The syntactic structure of small talk questions are not necessarily different from knowledge-related questions, but the content is mostly not relevant to the meeting itself.

Examples where syntactic cues can be used to detect small talk:

  • “How are you feeling?”
  • “How is everything?”
  • “Everything OK?”

Tag questions

Tag questions have little to do with the content of the meeting. They usually serve as prompts for acknowledgment or understanding of content, and are not useful outside of the meeting.

Examples of tag questions include:

  • “... isn’t it?”
  • “... right?”
  • “... doesn’t it?”
  • “... you know?”
  • “... so what?”

Rhetorical questions

Rhetorical questions can take many forms, but their defining characteristic is that they are not posed in expectation of an answer. They are used to make a point or start a discussion. Many formulations of questions may be either rhetorical or not. The determination depends on the surrounding context.

Some examples:

  • “Who cares?”
  • “Can you believe it?”
  • “How can we proceed?”

References to Questions

In conversation about planning or strategy it is common to refer to a question without actually posing it. This is a mention in use-mention terminology. In this case a direct answer is not expected, but the question is usually directly relevant to the discussion topic. The determination that a question is used as a reference often depends on surrounding context.

References to questions can be hypothetical, for example:

“And so when you think about your go-to market strategy, there are key questions that it’s going to answer. It answers, what is the market that we are going to pursue? It’s going to answer, what is the actual offering, the product? How are we going to reach the customer? How much are we going to charge?”

References to questions also appear in illustrating situations that are either fabricated or generalized from multiple real past experiences. For example:

”They find my offering compelling. And when I get out there and I say, do you want to buy it? They are not interested in it anymore.”

Helper questions

Helper questions are used as transitions or to frame the speaker’s upcoming answer. They usually indicate a new topic or subtopic boundary.

Examples:

“And how do we add this newly created branch here in the menu? It seems simple at first because we could just add it and append into the branch list.

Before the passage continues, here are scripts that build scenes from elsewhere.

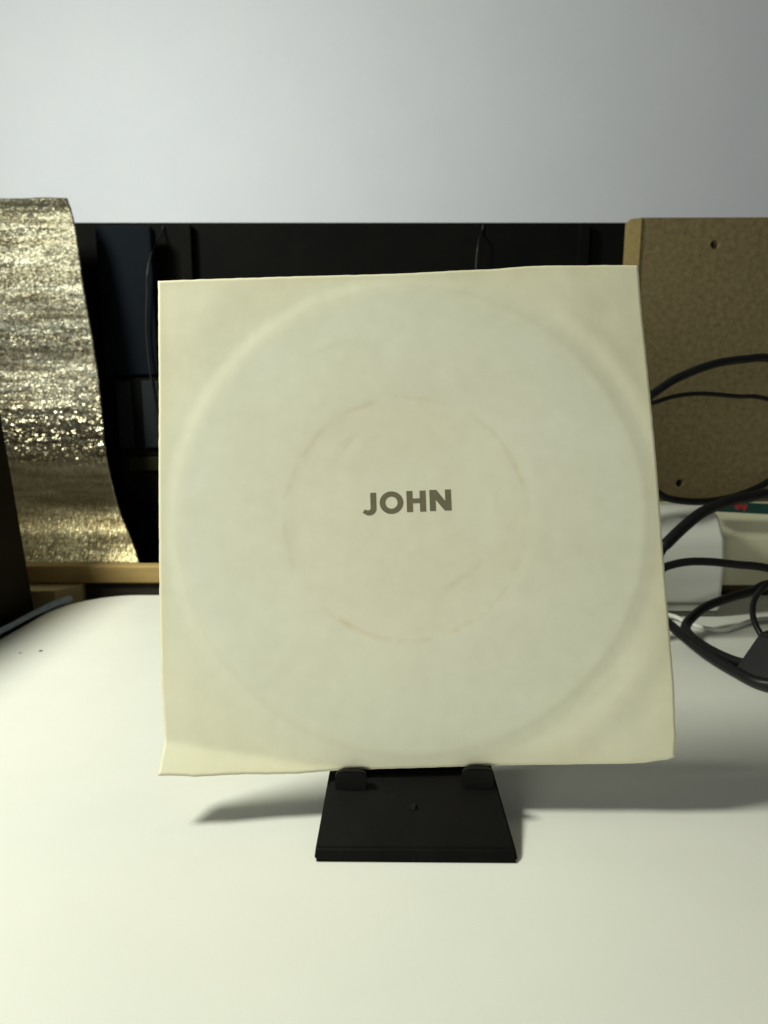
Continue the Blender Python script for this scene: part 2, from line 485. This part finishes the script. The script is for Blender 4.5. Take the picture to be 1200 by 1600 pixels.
# ------------------------------------------------------------------ foil sheet
edge = [(-0.268, 0.545, 0.3225), (-0.2587, 0.535, 0.2995), (-0.2515, 0.530, 0.2367), (-0.2469, 0.530, 0.1894), (-0.2423, 0.525, 0.146), (-0.2397, 0.520, 0.1118),
        (-0.2320, 0.520, 0.0633), (-0.2185, 0.510, 0.0368), (-0.2084, 0.500, 0.0188), (-0.2030, 0.492, 0.0140)]
ev = catmull(edge, 30)
ncol = 150
bm = bmesh.new()
grid = []
for i, p in enumerate(ev):
    row = []
    s = i / (len(ev) - 1)
    for j in range(ncol + 1):
        t = j / ncol * 0.25
        x = p.x - t
        q = Vector((x, 0, p.z))
        amp = 0.00028 * max(0.05, min(1, (p.z - 0.095) / 0.02)) + 0.00075 * math.exp(-((p.z - 0.124) / 0.013) ** 2) + 0.0003 * math.exp(-((p.z - 0.205) / 0.006) ** 2)
        d = amp * (noise.noise(Vector((x * 20, 1, p.z * 170))) + 0.8 * noise.noise(Vector((x * 260, 3, p.z * 330))) + 0.5 * noise.noise(Vector((x * 520, 9, p.z * 600))))
        d += 0.0012 * noise.noise(Vector((x * 4, 4, p.z * 30)))
        y = p.y + 0.02 * t + d
        zz = p.z + (0.0012 * noise.noise(Vector((x * 40, 0, 0))) if i == 0 else 0)
        row.append(bm.verts.new((x + 0.0004 * noise.noise(Vector((0, 7, p.z * 180))), y, zz)))
    grid.append(row)
for i in range(len(grid) - 1):
    for j in range(ncol):
        bm.faces.new((grid[i][j], grid[i][j + 1], grid[i + 1][j + 1], grid[i + 1][j]))
bmesh.ops.recalc_face_normals(bm, faces=bm.faces[:])
bmesh.ops.solidify(bm, geom=bm.faces[:], thickness=0.0008)
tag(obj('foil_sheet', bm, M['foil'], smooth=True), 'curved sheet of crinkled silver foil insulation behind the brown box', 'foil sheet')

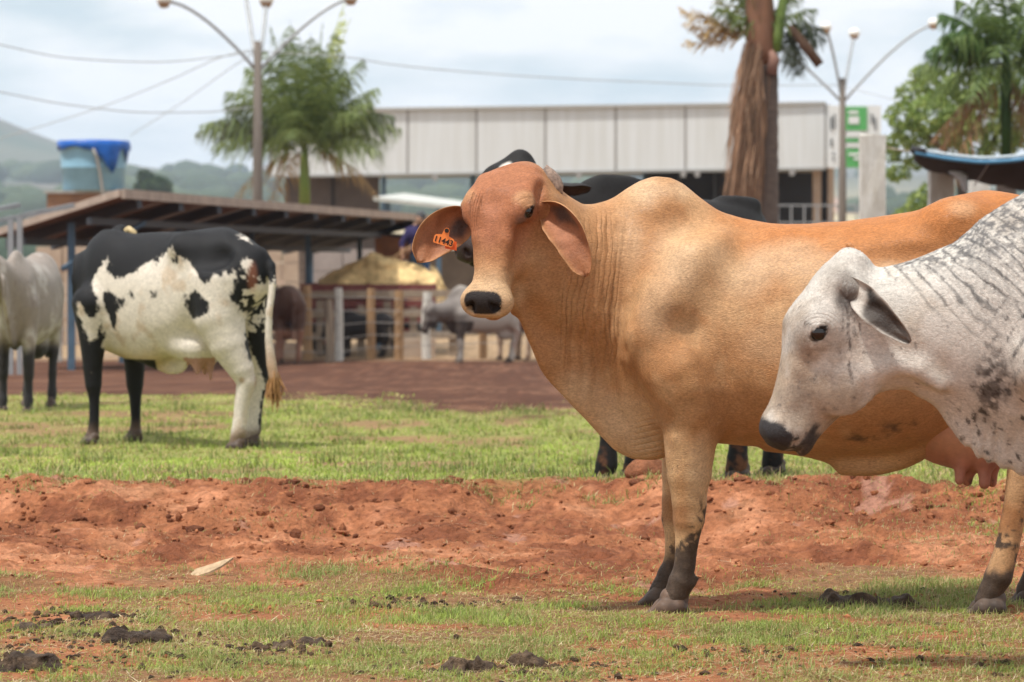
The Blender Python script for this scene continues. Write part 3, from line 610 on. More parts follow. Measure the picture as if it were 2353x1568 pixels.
M_RAFT = mat('rafter_steel', (.075, .08, .09), .6)
def cattle_shed():
    A, B, C = pt(285, 449, 46), pt(985, 504, 68), pt(-20, 546, 49); D = B + (C - A)
    r = empty('cattle_shed', (A[0], A[1], gz1(A[0], A[1]))); b = np.array(r.location); A, B, C, D = (Vector(q - b) for q in (A, B, C, D))
    nseg = 9
    for i in range(nseg):       # roof sheets
        t0, t1 = i / nseg + .002, (i + 1) / nseg - .002; P = [A.lerp(B, t0), A.lerp(B, t1), C.lerp(D, t1), C.lerp(D, t0)]; up = Vector((0, 0, .07))
        MB().add([q + up for q in P] + P, [(0, 1, 2, 3), (7, 6, 5, 4), (0, 4, 5, 1), (1, 5, 6, 2), (2, 6, 7, 3), (3, 7, 4, 0)]).build('roof_sheet', M_ROOFU, r)
    MB().bar(A + Vector((0, -.06, .02)), B + Vector((0, -.06, .02)), .05, .13).build('fascia', M_ROOFE, r); MB().bar(A + Vector((-.05, -.02, .03)), C + Vector((-.05, -.02, .03)), .05, .10).build('fascia', M_ROOFE, r)
    for i in range(10):
        t = (i + .35) / 10; a, c = A.lerp(B, t), C.lerp(D, t); MB().bar(a + Vector((0, 0, -.09)), c + Vector((0, 0, -.09)), .08, .14).build('rafter', M_RAFT, r)
    for k in (.25, .75):
        MB().bar(A.lerp(C, k) + Vector((0, 0, -.2)), B.lerp(D, k) + Vector((0, 0, -.2)), .07, .10).build('purlin', M_RAFT, r)
    for (t, k) in ((.02, .45), (.30, .5), (.52, .5), (.72, .5), (.93, .5), (.30, .97), (.62, .97), (.93, .97)):
        q = A.lerp(B, t).lerp(C.lerp(D, t), k); z0 = gz1(q.x + b[0], q.y + b[1]) - b[2]
        MB().bar((q.x, q.y, z0 - .1), (q.x, q.y, q.z - .1), .10, .10).build('post', M_STEELB, r)
    q = A.lerp(C, .45); MB().bar((q.x, q.y, q.z - .75), (q.x + 1.0, q.y + 1.3, q.z - .1), .06).build('brace', M_STEELB, r)
    tag(r, 'open cattle shed with a wide dark lean-to roof on blue-grey posts', 'shed')
cattle_shed()
def second_shed():
    A, B = pt(858, 462, 84), pt(1130, 492, 84); r = empty('storage_shed', (A[0], 84, gz1(A[0], 84))); b = np.array(r.location); A, B = Vector(A - b), Vector(B - b)
    up = Vector((0, 0, .10)); P = [A, B, B + Vector((0, 5, -.05)) + Vector((.6, 0, .13)), A + Vector((.6, 5, .16))]
    MB().add([q + up for q in P] + P, [(0, 1, 2, 3), (7, 6, 5, 4), (0, 4, 5, 1), (1, 5, 6, 2), (2, 6, 7, 3), (3, 7, 4, 0)]).build('roof', mat('pale_roof_sheet', (.52, .53, .49), .5, noise=.2, nscale=3), r)
    for t in (.12, .55, .95): q = A.lerp(B, t); MB().bar((q.x, q.y + .3, -.1), (q.x, q.y + .3, q.z), .12).build('post', M_STEELB, r)
    MB().box((A.lerp(B, .5).x, 3.2, 1.0), ((B - A).length, .2, 2.2)).build('wall', mat('shade_wall', (.22, .17, .13), .9, noise=.3, nscale=2), r)
    tag(r, 'small shed with a pale flat roof behind the cattle shed', 'shed')
second_shed()

def yard_wall(px0, px1, pyt, Y, name, label, mt):
    a, c = pt(px0, pyt, Y), pt(px1, pyt, Y); z0 = gz1(a[0], Y); r = empty(name, (a[0], Y, z0)); n = max(2, int((c[0] - a[0]) / 1.4)); h = a[2] - z0; rows = max(2, int(h / .42))
    for i in range(n):
        for j in range(rows):
            w = (c[0] - a[0]) / n; hh = h / rows; MB().box((w * (i + .5), .02 * ((i * 7 + j * 3) % 3), hh * (j + .5)), (w - .02, .25, hh - .02)).build('block', mt, r)
    tag(r, label, 'wall')
yard_wall(84, 205, 566, 72, 'block_wall', 'cream block wall behind the left end of the cattle shed', M_BEIGE)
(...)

But then we run into a problem...”

“So what are some of the implications for building on AWS? We looked at the EC2 image builder. One of the more challenging parts...”

Suggestions or requests for action

Suggestions that take the form of questions are similar in that they don’t really require an answer. They may be expecting an agreement in response, and are meant to inspire an action. They may be formulated as a conditional statement (”I wonder if ...”).

Examples:

“So I was wondering if we could start by reducing the processing time so that our throughput is higher.”

“Can we somehow label items so that we can easily see what can be worked on and what cannot?”

Valuable meeting knowledge

Questions are powerful tools to share information, encourage discussion, and secure agreement. Extracting knowledge from meetings inevitably involves understanding the use of questions and discerning which questions (and their answers) contain valuable knowledge. Sometimes this information is obvious from the question itself. Other times only the surrounding context is the deciding indicator of value. Understanding the different forms questions can take helps with building systems to extract that knowledge.